Voilà plusieurs années que le festival de Glyndebourne s’est doté de son propre label pour assurer la préservation et la distribution de ses productions les plus marquantes, du passé comme du présent. Cela a donné lieu à une vingtaine de publications, pour certaines très remarquées (Les Noces de Figaro de 1962, le Falstaff et Les Puritains de 1960, la Theodora de 1996, la Carmen de 2002…). Avec ce Tristan et Isolde capté au cours de l’été 2009, on trouve le reflet de la première production wagnérienne de l’histoire du Festival. Il est vrai que les gigantesques proportions du drame wagnérien s’accordent a priori peu aux dimensions du théâtre d’origine, avec ses 830 places. L’ouverture, en 1994, d’une nouvelle salle de 1200 places a permis de reconsidérer la question. Des Maîtres Chanteurs de Nuremberg sont depuis venus poursuivre dans cette voie.
Créée en 2003, cette production de Tristan et Isolde a été captée pour le DVD dans la reprise de 2007 avec Nina Stemme, Robert Gambill, René Pape et Boje Skhovus. On peut d’ailleurs se demander pourquoi ce n’est pas cette même reprise, à la distribution flatteuse, qui a eu les honneurs du CD… Cet enregistrement bénéficie de la direction souple et aérée de Vladimir Jurowski, à la tête du London Philharmonic Orchestra. On sent que le chef, en grand professionnel, surveille son orchestre pour éviter les excès qui contraindraient les chanteurs à forcer leurs voix. Il permet surtout d’apprécier l’Isolde émouvante d’Anja Kampe, frêle et bouleversante, qui confirme ici de la plus belle manière son affinité avec ce rôle. Après avoir démarré au début des années 2000 dans le répertoire wagnérien (Freia et Gerhilde à Bayreuth de 2002 à 2004), cette Isolde marque son passage vers des rôles plus lourds (rappelons qu’elle a incarné cet été Sieglinde sur la Colline sacrée). Ce n’est certes pas une grande voix, mais aux dimensions de Glyndebourne, ça passe. Et surtout, quelle musicalité ! Voilà une belle démonstration de ce que la princesse celte gagne vraiment à être chantée par des voix non cuirassées, qui en font la réplique wagnérienne de Turandot (suivez mon regard). Une femme avant d’être une princesse, assurément.
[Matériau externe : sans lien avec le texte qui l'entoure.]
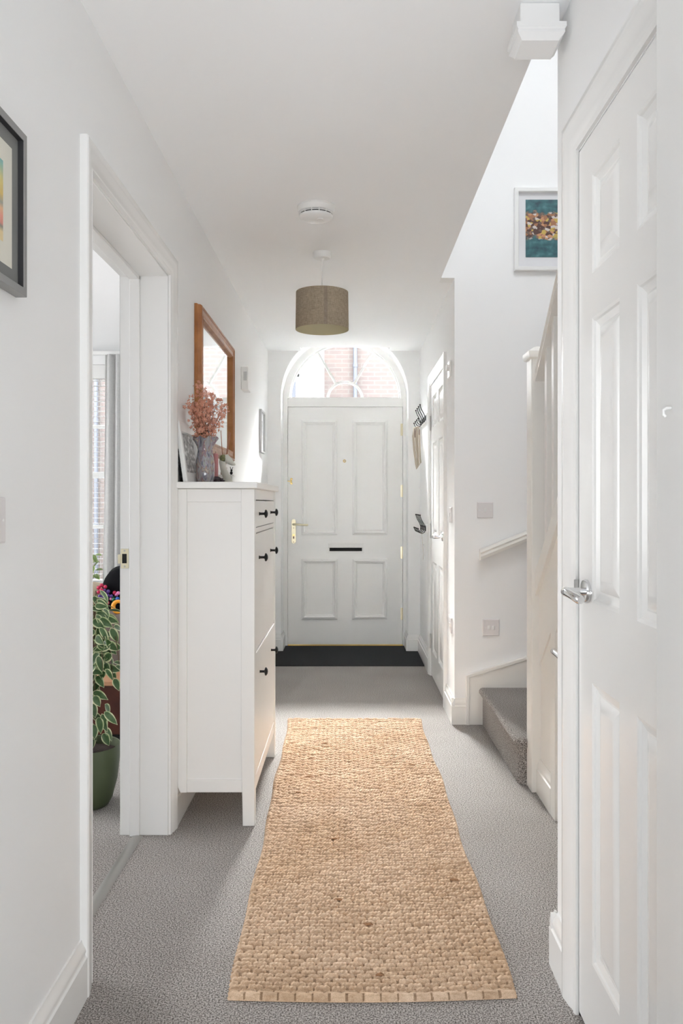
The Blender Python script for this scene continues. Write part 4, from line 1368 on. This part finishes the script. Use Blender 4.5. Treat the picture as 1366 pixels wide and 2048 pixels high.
for j in range(len(pf) - 1):
    for i in range(n):
        fs.append((j * n + i, j * n + (i + 1) % n, (j + 1) * n + (i + 1) % n, (j + 1) * n + i))
fs.append(tuple(range(n))[::-1])
tag(MB().add(vs, fs).build('candle_holder', M['holder']), 'dark fluted glass dish holding the pink candle', 'candle holder')
# dark bead string heaped beside the dish
bs = empty('bead_bracelet', (-0.53, 3.26, TOP), 'dark plum beaded bracelet coiled before the vase and candle', 'bracelet')
mb = MB()
for i in range(46):
    a = i * 0.41
    rr = 0.024 + 0.004 * math.sin(i * 0.9)
    mb.ball((-0.528 + rr * math.cos(a), 3.255 + rr * 1.1 * math.sin(a), TOP + 0.0045 + 0.0065 * (i // 16)), 0.004, 8, 6)
mb.build('beads', M['holder'], bs)
# white curved ornament with a green mottled top
orn = empty('curved_ornament', (-0.525, 3.43, TOP), 'white glazed ornament with a curling green mottled top beside the candle', 'ornament')
OX, OY = -0.525, 3.43
ob = MB()
pts = [(OX + 0.018, OY, TOP + 0.001), (OX + 0.008, OY, TOP + 0.03), (OX - 0.004, OY, TOP + 0.065), (OX - 0.010, OY, TOP + 0.095), (OX - 0.006, OY, TOP + 0.112), (OX + 0.006, OY, TOP + 0.112), (OX + 0.020, OY, TOP + 0.100), (OX + 0.034, OY, TOP + 0.088), (OX + 0.046, OY, TOP + 0.083)]
ob.tube(pts, [0.021, 0.017, 0.014, 0.014, 0.016, 0.018, 0.015, 0.009, 0.003], 18)
ob.build('body', M['ornament'], orn, sharp=1.4)
MB().ball((OX - 0.004, OY - 0.006, TOP + 0.111), 0.0165, 18, 12, (1.05, 0.9, 0.95)).build('mottled_top', M['ornament_top'], orn)
# little white box with a drawer, amber diffuser with reeds, dark rabbit
BX, BY = -0.535, 3.62
mbx = empty('trinket_box', (BX, BY, TOP), 'small white trinket box with a brown drawer on the cabinet', 'trinket box')
MB().box(BX - 0.045, BX + 0.020, BY - 0.03, BY + 0.03, TOP + 0.0003, TOP + 0.042).box(BX - 0.050, BX + 0.026, BY - 0.034, BY + 0.034, TOP + 0.042, TOP + 0.047).build('box', M['plastic'], mbx, bev=0.001)
MB().box(BX - 0.022, BX + 0.004, BY - 0.032, BY - 0.029, TOP + 0.008, TOP + 0.034).build('drawer_front', M['tan_wood'], mbx)
df = empty('reed_diffuser', (BX - 0.022, BY, TOP + 0.047), 'amber bottle reed diffuser standing on the white trinket box', 'diffuser')
DX = BX - 0.022
MB().lathe([(0.0135, 0), (0.0145, 0.003), (0.0145, 0.030), (0.011, 0.037), (0.006, 0.040), (0.006, 0.050), (0.0068, 0.052), (0.005, 0.052)], (DX, BY, TOP + 0.0473), 'Z', 24).build('bottle', M['amber'], df)
for (tx, ty, tz) in ((DX - 0.012, BY - 0.01, 1.515), (DX + 0.022, BY + 0.01, 1.512), (DX + 0.030, BY - 0.005, 1.506)):
    MB().tube([(DX + (tx - DX) * 0.12, BY, TOP + 0.06), (tx, ty, tz)], 0.0017, 7).build('reed', M['reed'], df)
RX, RY = BX + 0.012, BY - 0.005
rb = MB()
rb.ball((RX, RY, TOP + 0.0555), 0.0075, 12, 8, (0.85, 0.9, 1.1)).ball((RX + 0.001, RY - 0.002, TOP + 0.067), 0.0048, 12, 8)
rb.tube([(RX - 0.001, RY, TOP + 0.069), (RX - 0.005, RY, TOP + 0.083)], [0.0015, 0.0012], 8).tube([(RX + 0.002, RY, TOP + 0.069), (RX + 0.007, RY, TOP + 0.082)], [0.0015, 0.0012], 8)
tag(rb.build('rabbit_figurine', M['slot']), 'tiny dark rabbit figurine with upright ears on the white trinket box', 'figurine')
for (px_, py_, r_, lb) in ((-0.470, 3.50, 0.009, 'small grey pebble nearest the ornament on the cabinet top'), (-0.452, 3.56, 0.007, 'tiny flat pebble out by the front edge of the cabinet top')):
    tag(MB().ball((px_, py_, TOP + r_ * 0.5), r_, 14, 8, (1.3, 1.1, 0.5)).build('pebble', M['stone']), lb.replace('nearest', 'beside'), 'pebble')

# ------------------------------------------------------------------ left wall: mirror, pictures, chime, switch
mi = empty('wall_mirror', (WL, 3.89, 1.72), 'honey pine framed wall mirror hanging above the shoe cabinet', 'mirror')
my0, my1, mz0, mz1 = 3.395, 4.390, 1.412, 2.030
MB().ring(left_fn, my0, my1, mz0, mz1, [(0, 0.001), (0, 0.012), (0.003, 0.016), (0.004, 0.026), (0.008, 0.032), (0.016, 0.033), (0.019, 0.028), (0.030, 0.024), (0.042, 0.026), (0.047, 0.030), (0.053, 0.029), (0.060, 0.018), (0.062, 0.012)]).build('frame', M['pine'], mi, sharp=0.5)
MB().add([left_fn(my0 + 0.058, mz0 + 0.058, 0.013), left_fn(my1 - 0.058, mz0 + 0.058, 0.013), left_fn(my1 - 0.058, mz1 - 0.058, 0.013), left_fn(my0 + 0.058, mz1 - 0.058, 0.013)], [(0, 1, 2, 3)]).build('mirror_glass', M['mirror'], mi)

pa = empty('framed_print', (WL, 1.42, 1.75), 'deep grey box frame with a colourful sunset print on the near wall', 'picture')
py0, py1, pz0, pz1 = 1.18, 1.573, 1.592, 1.905
MB().ring(left_fn, py0, py1, pz0, pz1, [(0, 0.001), (0, 0.022), (0.001, 0.023), (0.0145, 0.023), (0.0155, 0.022)]).build('frame', M['grey_frame'], pa, sharp=0.4)
MB().ring(left_fn, py0 + 0.0155, py1 - 0.0155, pz0 + 0.0155, pz1 - 0.0155, [(0, 0.022), (0.0, 0.011), (0.010, 0.011)]).build('inner_rebate', M['dark_rebate'], pa, sharp=0.4)
MB().ring(left_fn, py0 + 0.016, py1 - 0.016, pz0 + 0.016, pz1 - 0.016, [(0, 0.0115), (0.0265, 0.0115), (0.027, 0.0112)]).build('grey_mount', M['mid_grey_mat'], pa)
MB().ring(left_fn, py0 + 0.042, py1 - 0.042, pz0 + 0.042, pz1 - 0.042, [(0, 0.0112), (0.040, 0.0112)]).build('cream_mount', M['cream_mat'], pa)
MB().box(WL + 0.0095, WL + 0.0110, py0 + 0.080, py1 - 0.080, pz0 + 0.080, pz1 - 0.066).build('print', M['art_sunset'], pa)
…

Autour d’elle, Torsten Kerl « assure » en Tristan, mais il est bien poussif et dénué de poésie. Du coup, musicalement, le couple se retrouve déséquilibré, la musicalité d’Isolde écrasant sans appel le prosaïsme de son Tristan. Sarah Connolly est une Brangäne très saine et convaincante, qui nous sert au II des appels superbes, murmurés, comme en songe, sul fiato dirait-on dans un autre répertoire. Georg Zeppenfeld, que l’on avait salué en Landgrave à Bayreuth voici deux étés, propose un Marke superlatif de voix, n’oublie pas d’émouvoir dans sa scène, comprend ce qu’il chante et confirme qu’il est une des basses incontournables du répertoire allemand. On situera au même niveau le Kurwenal d’Andrezj Dobber. L’ensemble est porté par le caractère intimiste des lieux (on est loin des vastes cathédrales sonores bayreuthiennes, qui n’offrent à Tristan comme seules limites que celles de l’Univers), ce qui sied particulièrement à l’œuvre : un Tristan presque chambriste, c’est loin d’être un contresens.